İskender Ali Mihr = Muhakkak ki Rabbin, senin ve seninle beraber olanlardan bir topluluğun, gecenin üçte ikisinden daha azında, (bazan) onun yarısında ve (bazan da) onun üçte birinde (Kur’ân okumak, zikir yapmak, kanitin olmak, teheccüd namazı kılmak için) kalktığını biliyor. Ve geceyi ve gündüzü Allah takdir eder, onu sizin asla hesaplayamayacağınızı (gecenin zaman dilimlerini doğru tayin edemeyeceğinizi) bildi. Bu sebeple sizin tövbenizi kabul etti. O halde Kur’ân’dan size kolay geleni okuyun! Sizden bir kısmınızın hasta olacağını, diğerlerinin yeryüzünde, Allah’ın fazlından (rızık) isteyerek dolaşacaklarını ve diğer bir kısmının da Allah’ın yolunda savaşacaklarını bildi. Artık O’ndan (Kur’ân’dan) size kolay geleni okuyun, namazı ikame edin, zekâtı verin ve Allah için güzel bir şekilde borç verin! Ve nefsiniz için hayır olarak ne takdim ederseniz, onu Allah’ın indinde daha hayırlı ve daha büyük bir ecir olarak bulursunuz. Ve Allah’a istiğfar edin (tövbe edip Allah’tan mağfiret dileyin)! Muhakkak ki Allah; Gafur’dur, Rahîm’dir.

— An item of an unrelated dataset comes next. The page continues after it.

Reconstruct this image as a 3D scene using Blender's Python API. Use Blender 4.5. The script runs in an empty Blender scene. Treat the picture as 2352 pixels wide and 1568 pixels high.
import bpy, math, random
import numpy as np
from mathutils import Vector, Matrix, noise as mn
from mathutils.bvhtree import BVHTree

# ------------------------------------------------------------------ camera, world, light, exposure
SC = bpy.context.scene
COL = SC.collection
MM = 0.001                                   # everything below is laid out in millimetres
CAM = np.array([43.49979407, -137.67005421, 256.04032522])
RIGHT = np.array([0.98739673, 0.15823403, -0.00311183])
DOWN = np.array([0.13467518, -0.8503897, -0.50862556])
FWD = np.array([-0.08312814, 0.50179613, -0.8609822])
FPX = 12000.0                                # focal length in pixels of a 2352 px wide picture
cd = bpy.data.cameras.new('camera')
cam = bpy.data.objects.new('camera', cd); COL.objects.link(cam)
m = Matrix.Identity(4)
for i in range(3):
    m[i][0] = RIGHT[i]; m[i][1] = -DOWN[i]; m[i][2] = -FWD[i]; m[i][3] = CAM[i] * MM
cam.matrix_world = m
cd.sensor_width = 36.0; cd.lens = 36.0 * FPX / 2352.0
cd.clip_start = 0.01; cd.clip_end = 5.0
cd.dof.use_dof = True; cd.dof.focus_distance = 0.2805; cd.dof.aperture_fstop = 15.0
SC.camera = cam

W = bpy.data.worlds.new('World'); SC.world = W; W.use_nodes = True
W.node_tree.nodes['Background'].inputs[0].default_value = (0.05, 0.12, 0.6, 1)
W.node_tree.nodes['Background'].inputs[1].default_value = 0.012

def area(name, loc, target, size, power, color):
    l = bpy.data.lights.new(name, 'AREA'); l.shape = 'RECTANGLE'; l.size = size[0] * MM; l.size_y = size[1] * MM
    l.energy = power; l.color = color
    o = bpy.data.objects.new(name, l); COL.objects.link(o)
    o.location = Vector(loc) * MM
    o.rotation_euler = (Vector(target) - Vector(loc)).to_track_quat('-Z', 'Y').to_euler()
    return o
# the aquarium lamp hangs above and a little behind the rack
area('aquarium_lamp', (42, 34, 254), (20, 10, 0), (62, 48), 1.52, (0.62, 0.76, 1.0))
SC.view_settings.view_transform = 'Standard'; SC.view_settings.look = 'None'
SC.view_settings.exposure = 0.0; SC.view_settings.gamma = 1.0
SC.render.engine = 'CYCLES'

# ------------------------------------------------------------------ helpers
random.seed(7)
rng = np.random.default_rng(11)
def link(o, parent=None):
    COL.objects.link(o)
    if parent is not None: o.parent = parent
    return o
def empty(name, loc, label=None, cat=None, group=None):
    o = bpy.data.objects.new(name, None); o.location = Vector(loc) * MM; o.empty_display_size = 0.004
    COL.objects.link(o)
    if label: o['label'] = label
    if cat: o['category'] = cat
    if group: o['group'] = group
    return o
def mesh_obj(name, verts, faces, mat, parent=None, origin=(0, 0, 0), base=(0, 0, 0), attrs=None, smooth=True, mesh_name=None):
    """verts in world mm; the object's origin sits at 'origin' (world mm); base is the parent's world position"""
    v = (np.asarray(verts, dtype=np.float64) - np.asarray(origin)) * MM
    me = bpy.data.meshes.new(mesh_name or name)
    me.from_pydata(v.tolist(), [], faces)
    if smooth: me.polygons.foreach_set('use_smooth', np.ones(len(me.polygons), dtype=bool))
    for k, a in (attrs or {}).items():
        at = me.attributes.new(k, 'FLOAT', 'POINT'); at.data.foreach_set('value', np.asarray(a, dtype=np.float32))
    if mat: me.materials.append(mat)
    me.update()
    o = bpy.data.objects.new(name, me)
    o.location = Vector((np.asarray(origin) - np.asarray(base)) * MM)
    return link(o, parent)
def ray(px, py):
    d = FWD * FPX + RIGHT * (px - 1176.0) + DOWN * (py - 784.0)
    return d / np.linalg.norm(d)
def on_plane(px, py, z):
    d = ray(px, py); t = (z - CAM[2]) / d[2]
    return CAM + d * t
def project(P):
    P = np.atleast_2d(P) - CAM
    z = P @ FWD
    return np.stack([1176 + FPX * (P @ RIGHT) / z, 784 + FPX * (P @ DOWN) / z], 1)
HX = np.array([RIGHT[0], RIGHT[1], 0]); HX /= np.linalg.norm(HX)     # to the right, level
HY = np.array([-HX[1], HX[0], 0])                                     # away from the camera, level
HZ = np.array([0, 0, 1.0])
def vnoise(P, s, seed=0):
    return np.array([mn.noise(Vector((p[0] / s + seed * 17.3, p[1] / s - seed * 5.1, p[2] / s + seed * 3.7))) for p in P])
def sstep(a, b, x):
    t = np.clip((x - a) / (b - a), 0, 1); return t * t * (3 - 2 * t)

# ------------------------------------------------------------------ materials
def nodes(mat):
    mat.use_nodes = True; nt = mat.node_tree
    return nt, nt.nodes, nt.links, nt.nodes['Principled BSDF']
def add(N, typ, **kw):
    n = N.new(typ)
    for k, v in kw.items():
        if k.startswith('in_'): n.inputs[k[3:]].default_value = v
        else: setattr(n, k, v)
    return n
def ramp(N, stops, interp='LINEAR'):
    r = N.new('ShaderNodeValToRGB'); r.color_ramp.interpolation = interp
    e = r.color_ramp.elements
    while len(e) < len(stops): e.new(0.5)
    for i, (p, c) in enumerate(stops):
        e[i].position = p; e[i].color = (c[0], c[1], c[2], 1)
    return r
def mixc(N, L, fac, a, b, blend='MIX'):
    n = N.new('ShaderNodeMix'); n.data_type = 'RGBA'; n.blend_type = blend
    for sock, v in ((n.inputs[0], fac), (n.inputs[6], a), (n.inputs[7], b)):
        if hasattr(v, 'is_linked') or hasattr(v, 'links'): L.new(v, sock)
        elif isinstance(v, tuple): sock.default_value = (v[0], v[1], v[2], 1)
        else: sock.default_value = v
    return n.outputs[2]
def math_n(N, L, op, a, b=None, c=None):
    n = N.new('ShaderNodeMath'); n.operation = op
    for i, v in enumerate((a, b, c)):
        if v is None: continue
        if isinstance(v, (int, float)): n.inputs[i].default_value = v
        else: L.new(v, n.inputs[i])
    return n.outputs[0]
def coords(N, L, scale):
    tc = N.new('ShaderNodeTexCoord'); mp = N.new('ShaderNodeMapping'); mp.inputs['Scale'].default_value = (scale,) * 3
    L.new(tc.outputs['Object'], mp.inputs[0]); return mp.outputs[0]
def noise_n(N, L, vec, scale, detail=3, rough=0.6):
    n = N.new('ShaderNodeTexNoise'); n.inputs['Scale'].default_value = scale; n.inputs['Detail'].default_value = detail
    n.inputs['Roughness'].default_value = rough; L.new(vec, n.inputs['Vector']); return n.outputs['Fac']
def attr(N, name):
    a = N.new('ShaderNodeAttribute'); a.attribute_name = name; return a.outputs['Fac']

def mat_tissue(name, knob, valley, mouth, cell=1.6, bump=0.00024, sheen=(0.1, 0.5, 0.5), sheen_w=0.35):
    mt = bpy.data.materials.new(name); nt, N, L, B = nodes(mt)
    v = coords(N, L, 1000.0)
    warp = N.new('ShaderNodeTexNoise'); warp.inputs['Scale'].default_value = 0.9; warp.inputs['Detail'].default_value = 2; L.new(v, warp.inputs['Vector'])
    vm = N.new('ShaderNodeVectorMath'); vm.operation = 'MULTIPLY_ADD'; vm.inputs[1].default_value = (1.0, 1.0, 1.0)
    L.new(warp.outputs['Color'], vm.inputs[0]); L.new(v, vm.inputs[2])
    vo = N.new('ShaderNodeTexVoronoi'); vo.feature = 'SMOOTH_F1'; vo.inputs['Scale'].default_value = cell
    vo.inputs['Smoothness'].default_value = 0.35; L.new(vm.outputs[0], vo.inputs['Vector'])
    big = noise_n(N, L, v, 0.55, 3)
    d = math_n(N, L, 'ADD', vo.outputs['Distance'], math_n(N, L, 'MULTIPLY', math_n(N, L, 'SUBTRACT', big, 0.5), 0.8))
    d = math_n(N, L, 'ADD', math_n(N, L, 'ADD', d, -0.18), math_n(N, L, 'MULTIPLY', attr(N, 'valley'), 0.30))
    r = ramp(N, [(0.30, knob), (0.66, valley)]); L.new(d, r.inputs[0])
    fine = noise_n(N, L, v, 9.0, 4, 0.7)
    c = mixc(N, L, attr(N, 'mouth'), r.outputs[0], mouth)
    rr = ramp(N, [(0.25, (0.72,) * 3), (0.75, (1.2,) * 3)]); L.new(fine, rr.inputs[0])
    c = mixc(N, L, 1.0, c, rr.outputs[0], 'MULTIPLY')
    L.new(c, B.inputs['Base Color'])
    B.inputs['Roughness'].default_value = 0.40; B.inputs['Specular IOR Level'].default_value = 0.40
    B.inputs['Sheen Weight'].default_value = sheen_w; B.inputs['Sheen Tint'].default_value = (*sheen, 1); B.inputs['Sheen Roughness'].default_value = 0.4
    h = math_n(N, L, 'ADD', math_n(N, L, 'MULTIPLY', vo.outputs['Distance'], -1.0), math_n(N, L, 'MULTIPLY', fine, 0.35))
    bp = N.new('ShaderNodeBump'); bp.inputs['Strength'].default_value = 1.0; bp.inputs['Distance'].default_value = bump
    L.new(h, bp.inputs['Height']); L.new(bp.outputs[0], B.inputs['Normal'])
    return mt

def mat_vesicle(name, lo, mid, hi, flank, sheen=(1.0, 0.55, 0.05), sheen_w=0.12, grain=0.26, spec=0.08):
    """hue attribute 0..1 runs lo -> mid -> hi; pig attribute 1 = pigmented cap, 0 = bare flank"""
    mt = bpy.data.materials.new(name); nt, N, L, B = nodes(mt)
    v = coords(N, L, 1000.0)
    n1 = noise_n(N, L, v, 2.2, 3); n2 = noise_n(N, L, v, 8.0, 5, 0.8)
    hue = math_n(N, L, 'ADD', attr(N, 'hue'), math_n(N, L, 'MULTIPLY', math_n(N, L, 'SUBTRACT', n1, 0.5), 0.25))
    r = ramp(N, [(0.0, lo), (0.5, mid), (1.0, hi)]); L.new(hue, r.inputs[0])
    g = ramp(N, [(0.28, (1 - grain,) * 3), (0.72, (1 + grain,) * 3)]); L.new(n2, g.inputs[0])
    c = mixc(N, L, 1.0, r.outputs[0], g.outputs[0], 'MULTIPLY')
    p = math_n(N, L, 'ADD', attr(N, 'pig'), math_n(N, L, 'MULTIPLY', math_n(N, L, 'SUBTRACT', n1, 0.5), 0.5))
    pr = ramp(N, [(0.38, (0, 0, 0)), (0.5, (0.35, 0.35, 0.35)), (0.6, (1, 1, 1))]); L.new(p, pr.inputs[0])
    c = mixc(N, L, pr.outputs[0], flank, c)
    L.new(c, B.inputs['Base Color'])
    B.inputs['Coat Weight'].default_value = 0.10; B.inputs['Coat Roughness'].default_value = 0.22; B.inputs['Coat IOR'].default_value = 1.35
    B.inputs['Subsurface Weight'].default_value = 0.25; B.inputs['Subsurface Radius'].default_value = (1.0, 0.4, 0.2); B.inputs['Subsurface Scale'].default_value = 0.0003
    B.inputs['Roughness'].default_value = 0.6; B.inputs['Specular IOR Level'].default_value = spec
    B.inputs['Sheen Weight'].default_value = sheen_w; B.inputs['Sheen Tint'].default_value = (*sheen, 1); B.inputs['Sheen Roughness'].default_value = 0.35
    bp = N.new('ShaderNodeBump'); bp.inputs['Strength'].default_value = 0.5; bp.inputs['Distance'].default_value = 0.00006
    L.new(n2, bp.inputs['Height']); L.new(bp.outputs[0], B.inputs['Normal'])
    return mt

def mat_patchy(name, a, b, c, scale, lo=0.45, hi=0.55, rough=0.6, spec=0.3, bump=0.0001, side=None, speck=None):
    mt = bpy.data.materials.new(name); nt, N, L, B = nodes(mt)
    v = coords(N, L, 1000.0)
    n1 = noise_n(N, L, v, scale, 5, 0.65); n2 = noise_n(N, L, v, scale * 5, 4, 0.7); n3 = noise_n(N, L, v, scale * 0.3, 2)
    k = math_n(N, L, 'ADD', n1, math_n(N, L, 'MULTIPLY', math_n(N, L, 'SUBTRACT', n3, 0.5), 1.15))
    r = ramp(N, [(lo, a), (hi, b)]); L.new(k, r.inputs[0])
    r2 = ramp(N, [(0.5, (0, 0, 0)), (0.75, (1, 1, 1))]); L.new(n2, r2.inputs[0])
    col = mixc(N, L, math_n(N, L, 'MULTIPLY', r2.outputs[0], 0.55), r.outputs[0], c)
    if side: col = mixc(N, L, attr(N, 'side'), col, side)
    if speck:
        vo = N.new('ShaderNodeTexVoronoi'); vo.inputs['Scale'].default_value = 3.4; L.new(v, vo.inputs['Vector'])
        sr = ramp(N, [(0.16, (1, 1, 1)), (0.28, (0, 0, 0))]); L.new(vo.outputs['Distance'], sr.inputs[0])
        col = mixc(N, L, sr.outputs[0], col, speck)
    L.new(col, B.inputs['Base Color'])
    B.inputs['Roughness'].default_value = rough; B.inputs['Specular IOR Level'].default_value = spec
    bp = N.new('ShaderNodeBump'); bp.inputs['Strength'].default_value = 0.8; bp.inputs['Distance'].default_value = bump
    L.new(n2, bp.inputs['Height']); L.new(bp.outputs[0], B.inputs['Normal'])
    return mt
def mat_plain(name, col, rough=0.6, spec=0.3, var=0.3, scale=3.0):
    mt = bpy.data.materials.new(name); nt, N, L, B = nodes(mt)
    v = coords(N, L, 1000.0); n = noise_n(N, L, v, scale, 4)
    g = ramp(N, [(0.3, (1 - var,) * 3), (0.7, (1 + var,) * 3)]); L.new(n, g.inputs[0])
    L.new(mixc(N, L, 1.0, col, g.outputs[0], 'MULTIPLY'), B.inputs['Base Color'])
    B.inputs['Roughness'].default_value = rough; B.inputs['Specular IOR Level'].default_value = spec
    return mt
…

İlyas Yorulmaz = Muhakkak ki Rabbin senin, gecenin üçte birinden daha az, yarısında ve üçte ikisinde (Rabbin için) kalktığını ve seninle birlikte olan bir gurubun da kalktığını biliyor. Geceyi ve gündüzü planlayıp yaratan Allah dır. (Her zaman) O gecenin hesabını yapamayacağınızı bilmiş ve sizin gecenin uzunca bir bölümünde kalkmanızdan vaz geçmiştir. O halde Kur’an dan kolayınıza geleni okuyun. Allah içinizden hasta olabileceklerin olduğunu, diğerlerinin içinden yeryüzünde Allah’ın lütfundan rızık aramak için çıkacakların olduğunu ve yine diğerlerinden Allah yolunda savaşa çıkacakların olduğunu bilmektedir. O halde Kur’an dan kolayınıza geleni okuyun, namazı kılın, zekatı verin ve Allah’a karşılığını alacağınız güzel borçlar verin. Kendiniz için güzel ve hayırlı şeylerden ne yaparsanız, o sizin için daha hayırlı ve elde edeceğiniz karşılık olarak daha büyüktür. Allah dan bağışlanma dileyin. Çünkü Allah bağışlayan ve merhamet edendir.